● **INFORMATION SHOWN**
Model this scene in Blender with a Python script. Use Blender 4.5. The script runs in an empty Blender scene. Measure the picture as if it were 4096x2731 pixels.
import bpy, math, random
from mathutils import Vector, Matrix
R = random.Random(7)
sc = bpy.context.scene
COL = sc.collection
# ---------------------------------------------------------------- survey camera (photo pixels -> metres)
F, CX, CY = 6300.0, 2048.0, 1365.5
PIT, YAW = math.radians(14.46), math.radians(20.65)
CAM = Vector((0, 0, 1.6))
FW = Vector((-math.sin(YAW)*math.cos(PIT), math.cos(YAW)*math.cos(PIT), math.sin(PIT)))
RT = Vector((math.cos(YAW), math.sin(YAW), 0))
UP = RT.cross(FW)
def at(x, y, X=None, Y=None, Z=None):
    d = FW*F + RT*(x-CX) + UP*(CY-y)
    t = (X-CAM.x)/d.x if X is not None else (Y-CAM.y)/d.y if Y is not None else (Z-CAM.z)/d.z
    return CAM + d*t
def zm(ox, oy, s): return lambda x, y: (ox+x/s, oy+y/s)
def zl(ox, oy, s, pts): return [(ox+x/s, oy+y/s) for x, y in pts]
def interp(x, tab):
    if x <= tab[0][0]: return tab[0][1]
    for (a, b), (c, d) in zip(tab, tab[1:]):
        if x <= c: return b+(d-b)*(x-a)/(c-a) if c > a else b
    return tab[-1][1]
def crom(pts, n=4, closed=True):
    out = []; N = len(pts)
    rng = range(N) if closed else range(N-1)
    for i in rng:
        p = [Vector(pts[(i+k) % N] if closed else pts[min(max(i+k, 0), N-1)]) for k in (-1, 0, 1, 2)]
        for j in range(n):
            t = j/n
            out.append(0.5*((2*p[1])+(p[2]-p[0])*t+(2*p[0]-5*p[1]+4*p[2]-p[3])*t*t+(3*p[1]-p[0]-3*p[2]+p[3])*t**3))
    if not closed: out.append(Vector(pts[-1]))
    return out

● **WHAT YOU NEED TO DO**
Return the listing above in full, character for character.

● **ANSWER**
Model this scene in Blender with a Python script. Use Blender 4.5. The script runs in an empty Blender scene. Measure the picture as if it were 4096x2731 pixels.
import bpy, math, random
from mathutils import Vector, Matrix
R = random.Random(7)
sc = bpy.context.scene
COL = sc.collection
# ---------------------------------------------------------------- survey camera (photo pixels -> metres)
F, CX, CY = 6300.0, 2048.0, 1365.5
PIT, YAW = math.radians(14.46), math.radians(20.65)
CAM = Vector((0, 0, 1.6))
FW = Vector((-math.sin(YAW)*math.cos(PIT), math.cos(YAW)*math.cos(PIT), math.sin(PIT)))
RT = Vector((math.cos(YAW), math.sin(YAW), 0))
UP = RT.cross(FW)
def at(x, y, X=None, Y=None, Z=None):
    d = FW*F + RT*(x-CX) + UP*(CY-y)
    t = (X-CAM.x)/d.x if X is not None else (Y-CAM.y)/d.y if Y is not None else (Z-CAM.z)/d.z
    return CAM + d*t
def zm(ox, oy, s): return lambda x, y: (ox+x/s, oy+y/s)
def zl(ox, oy, s, pts): return [(ox+x/s, oy+y/s) for x, y in pts]
def interp(x, tab):
    if x <= tab[0][0]: return tab[0][1]
    for (a, b), (c, d) in zip(tab, tab[1:]):
        if x <= c: return b+(d-b)*(x-a)/(c-a) if c > a else b
    return tab[-1][1]
def crom(pts, n=4, closed=True):
    out = []; N = len(pts)
    rng = range(N) if closed else range(N-1)
    for i in rng:
        p = [Vector(pts[(i+k) % N] if closed else pts[min(max(i+k, 0), N-1)]) for k in (-1, 0, 1, 2)]
        for j in range(n):
            t = j/n
            out.append(0.5*((2*p[1])+(p[2]-p[0])*t+(2*p[0]-5*p[1]+4*p[2]-p[3])*t*t+(3*p[1]-p[0]-3*p[2]+p[3])*t**3))
    if not closed: out.append(Vector(pts[-1]))
    return out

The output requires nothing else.